Laura Mulvey's arguments in Visual Pleasure and Narrative Cinema are readily illustrated with reference to Jonathan Demme's 1991 film The Silence of the Lambs. The two texts together offer a striking opportunity to test Mulvey's psychoanalytic film theory against a Hollywood thriller that both embodies and complicates her central claims about gender, desire, and the cinematic gaze.
Mulvey's starting point is psychoanalytic, and suggests that the image of the female is the means by which filmic meaning is constructed. This begins with her critique of the "phallocentric" mode of thinking, in which a woman is understood to be nothing more than a castrated male, and is therefore the focus of horrified — and desirous — observation. She views film itself as a technological construction designed to intensify "pleasurable looking," pushing it into the sexualized realm of voyeurism, or scopophilia: "The cinema satisfies a primordial wish for pleasurable looking, but it also goes further, developing scopophilia in its narcissistic aspect."
This means that the narcissism of the viewer — understood by Mulvey to be male — is gratified by the way in which psychology and its social construction are represented within the film. Mulvey's argument identifies how an audience's narcissistically-based sexual instinct (ego libido) is invited to identify with, and also to distinguish itself from, the objects held up for sexual display:
"The scopophilic instinct (pleasure in looking at another person as an erotic object), and, in contradistinction, ego libido (forming identification processes) act as formations, mechanisms, which this cinema has played on. The image of woman as (passive) raw material for the (active) gaze of man takes the argument a step further into the structure of representation, adding a further layer demanded by the ideology of the patriarchal order as it is worked out in its favorite cinematic form — illusionistic narrative film."
Mulvey's conclusions are particularly illuminating when applied to The Silence of the Lambs. The film was released sixteen years after the initial publication of Mulvey's essay, and in some ways it almost seems as though Demme were responding to, or grappling with, some of her main points. The dynamic of observation within the film works in multiple directions. The clue that Hannibal Lecter gives to Clarice Starling about how she will find Jame Gumb involves the notion of "what he covets" — what he desires in a transgressive way — and the principle that "we begin by coveting what we see every day."

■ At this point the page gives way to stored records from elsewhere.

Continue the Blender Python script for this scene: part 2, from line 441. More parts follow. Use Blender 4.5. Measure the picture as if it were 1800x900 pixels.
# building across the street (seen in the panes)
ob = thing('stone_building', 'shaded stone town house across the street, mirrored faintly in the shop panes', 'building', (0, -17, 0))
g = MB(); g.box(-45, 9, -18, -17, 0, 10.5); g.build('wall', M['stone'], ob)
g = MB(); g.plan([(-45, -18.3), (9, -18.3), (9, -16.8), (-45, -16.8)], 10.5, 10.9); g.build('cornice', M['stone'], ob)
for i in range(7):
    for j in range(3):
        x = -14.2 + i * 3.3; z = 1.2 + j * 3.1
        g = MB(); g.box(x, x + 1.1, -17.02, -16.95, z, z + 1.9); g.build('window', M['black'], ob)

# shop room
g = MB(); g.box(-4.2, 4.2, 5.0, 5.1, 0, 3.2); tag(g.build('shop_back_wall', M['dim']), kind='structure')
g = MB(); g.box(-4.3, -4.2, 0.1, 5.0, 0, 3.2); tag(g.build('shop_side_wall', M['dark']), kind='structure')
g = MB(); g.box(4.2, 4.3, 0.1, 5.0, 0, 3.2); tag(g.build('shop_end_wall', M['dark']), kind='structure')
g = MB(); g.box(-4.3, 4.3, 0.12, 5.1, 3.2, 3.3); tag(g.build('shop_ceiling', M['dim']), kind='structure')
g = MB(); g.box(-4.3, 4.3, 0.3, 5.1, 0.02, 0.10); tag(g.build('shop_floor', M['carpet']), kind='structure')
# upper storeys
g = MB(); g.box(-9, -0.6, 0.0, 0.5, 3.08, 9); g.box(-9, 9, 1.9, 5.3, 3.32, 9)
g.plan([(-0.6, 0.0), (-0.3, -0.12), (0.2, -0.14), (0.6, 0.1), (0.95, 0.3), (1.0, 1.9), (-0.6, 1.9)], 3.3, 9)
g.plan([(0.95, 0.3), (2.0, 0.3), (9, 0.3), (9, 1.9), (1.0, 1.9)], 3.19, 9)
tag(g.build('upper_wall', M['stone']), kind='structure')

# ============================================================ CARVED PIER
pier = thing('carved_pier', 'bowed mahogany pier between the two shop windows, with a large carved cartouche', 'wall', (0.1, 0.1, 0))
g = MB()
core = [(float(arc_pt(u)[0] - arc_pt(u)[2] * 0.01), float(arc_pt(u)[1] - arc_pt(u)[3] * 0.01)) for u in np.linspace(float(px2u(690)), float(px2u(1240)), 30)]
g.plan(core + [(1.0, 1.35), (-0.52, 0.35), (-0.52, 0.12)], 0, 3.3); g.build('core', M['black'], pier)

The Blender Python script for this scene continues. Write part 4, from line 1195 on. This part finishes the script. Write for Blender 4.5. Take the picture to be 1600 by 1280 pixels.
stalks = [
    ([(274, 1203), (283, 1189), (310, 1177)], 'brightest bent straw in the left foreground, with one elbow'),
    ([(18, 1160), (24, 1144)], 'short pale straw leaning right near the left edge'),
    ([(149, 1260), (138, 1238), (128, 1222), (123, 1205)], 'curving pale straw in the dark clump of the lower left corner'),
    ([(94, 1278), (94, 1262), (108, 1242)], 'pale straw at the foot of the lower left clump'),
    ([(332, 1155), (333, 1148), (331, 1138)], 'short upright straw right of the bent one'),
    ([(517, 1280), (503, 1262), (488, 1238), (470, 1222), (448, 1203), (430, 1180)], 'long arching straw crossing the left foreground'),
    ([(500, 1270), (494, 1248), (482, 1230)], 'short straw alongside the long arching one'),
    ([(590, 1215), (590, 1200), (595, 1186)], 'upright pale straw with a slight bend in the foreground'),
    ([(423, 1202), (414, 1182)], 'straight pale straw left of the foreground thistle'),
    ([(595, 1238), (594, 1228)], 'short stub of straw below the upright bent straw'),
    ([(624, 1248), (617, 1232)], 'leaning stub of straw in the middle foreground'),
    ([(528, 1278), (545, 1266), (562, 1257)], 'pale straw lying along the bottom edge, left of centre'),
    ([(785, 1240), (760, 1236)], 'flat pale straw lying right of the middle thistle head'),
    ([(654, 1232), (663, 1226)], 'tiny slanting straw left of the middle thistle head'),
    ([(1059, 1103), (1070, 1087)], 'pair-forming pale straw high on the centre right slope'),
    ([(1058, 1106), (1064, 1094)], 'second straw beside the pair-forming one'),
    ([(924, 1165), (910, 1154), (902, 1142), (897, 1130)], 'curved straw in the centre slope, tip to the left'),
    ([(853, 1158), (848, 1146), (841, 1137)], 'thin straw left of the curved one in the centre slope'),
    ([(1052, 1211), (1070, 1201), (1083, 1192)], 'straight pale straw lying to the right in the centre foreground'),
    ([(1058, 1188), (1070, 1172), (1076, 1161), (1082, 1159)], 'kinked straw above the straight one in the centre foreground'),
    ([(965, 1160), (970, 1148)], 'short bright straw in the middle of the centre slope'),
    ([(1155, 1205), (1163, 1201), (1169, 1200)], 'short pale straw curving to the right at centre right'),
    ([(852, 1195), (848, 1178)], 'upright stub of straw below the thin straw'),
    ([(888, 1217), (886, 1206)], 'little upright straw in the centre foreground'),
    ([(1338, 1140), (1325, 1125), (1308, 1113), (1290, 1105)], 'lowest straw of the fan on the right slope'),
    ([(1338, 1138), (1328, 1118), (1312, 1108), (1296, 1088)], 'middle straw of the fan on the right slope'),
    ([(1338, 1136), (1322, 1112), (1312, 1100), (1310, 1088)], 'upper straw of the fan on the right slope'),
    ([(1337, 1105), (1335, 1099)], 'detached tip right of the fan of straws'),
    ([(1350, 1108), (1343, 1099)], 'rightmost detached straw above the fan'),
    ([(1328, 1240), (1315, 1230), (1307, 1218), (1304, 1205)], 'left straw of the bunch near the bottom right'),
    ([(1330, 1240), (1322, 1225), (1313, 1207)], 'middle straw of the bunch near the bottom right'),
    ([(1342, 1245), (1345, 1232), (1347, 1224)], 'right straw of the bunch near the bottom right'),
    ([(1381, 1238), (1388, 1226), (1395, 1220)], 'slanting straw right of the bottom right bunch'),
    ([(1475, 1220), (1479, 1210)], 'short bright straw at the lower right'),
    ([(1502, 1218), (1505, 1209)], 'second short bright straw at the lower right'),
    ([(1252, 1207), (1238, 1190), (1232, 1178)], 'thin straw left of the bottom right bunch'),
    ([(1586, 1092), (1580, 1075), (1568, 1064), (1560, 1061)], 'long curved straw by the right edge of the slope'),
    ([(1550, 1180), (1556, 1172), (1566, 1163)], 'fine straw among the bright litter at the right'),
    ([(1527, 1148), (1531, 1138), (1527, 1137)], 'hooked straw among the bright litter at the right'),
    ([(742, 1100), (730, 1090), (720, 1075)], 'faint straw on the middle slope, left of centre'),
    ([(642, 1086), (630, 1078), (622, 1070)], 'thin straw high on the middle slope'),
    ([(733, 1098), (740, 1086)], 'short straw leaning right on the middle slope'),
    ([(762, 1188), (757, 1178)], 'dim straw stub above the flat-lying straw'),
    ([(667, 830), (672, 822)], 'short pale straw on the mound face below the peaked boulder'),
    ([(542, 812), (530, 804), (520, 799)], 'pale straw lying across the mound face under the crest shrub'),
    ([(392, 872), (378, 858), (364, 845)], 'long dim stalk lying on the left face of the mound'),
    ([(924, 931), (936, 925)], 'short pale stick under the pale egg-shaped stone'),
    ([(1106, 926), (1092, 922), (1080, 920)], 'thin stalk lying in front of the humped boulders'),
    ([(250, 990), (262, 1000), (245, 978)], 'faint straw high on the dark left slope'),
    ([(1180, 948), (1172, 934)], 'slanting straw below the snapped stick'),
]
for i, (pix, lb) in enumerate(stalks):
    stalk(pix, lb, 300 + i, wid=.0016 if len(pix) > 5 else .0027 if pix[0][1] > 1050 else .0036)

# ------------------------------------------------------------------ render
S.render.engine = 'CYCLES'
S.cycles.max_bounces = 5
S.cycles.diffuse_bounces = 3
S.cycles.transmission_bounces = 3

In this sense, it is Buffalo Bill's proximity to his first victim, Fredrika Bimmell — and his chance to observe her and, crucially, to take eroticized Polaroid photographs of her that Starling will later discover — that leads to the construction of desire as "coveting." Jame Gumb's erotic fixation on the girl does not produce a desire to sleep with her, but a desire to inhabit her body. This fits squarely within Mulvey's account of how the female body is constructed under a phallocentric model.
Gumb's desire to enact the "identification process" with a desirable female body reaches its most explicit expression in the notorious scene in which he conceals his phallus between his legs and performs — again, crucially — for a video camera. The presence of the camera is not incidental: it reinforces the link between technological mediation, the gaze, and the construction of gender identity that Mulvey identifies as central to the cinematic apparatus.
That Jame Gumb is, to a significant degree, defined by his gaze is indicated not only by Lecter's hint, but by his physical presence in the film's final confrontation with Starling. He wears elaborate night-vision goggles, which identify his capacity to see with the technological construction of a nocturnal predator. The audience is briefly invited to see through those goggles — revealing the flailing and terrified Starling in eerie monochrome — and this perspective makes clear that the desire to view this spectacle is, for Gumb, a stronger motivation than the desire to kill the FBI agent who has discovered him.
It is Starling who kills Gumb. The audience is then permitted to view him wearing the goggles in his death agony, an image that clearly makes him resemble one of the insects that have played a part in the murders — and that recalls an earlier scene with the entomologists in which Starling must navigate yet another group of men who find her desirable.
"Starling navigates a world of male desiring gazes"
In some sense, Demme's film addresses Mulvey's concerns about phallocentrism by making both Starling and Gumb outsiders in a culture of gender normativity. For Starling, this involves the constant experience of having her gender observed, interpreted, and instrumentalized by the men around her. For Gumb, it involves a radical and violent form of gender envy — a desire not to possess the feminine but to become it. The subjective social position occupied by Starling is, to a significant degree, the very position that Jame Gumb wishes to occupy. In this way, The Silence of the Lambs does not simply illustrate Mulvey's framework; it dramatizes the psychic and social costs that framework describes.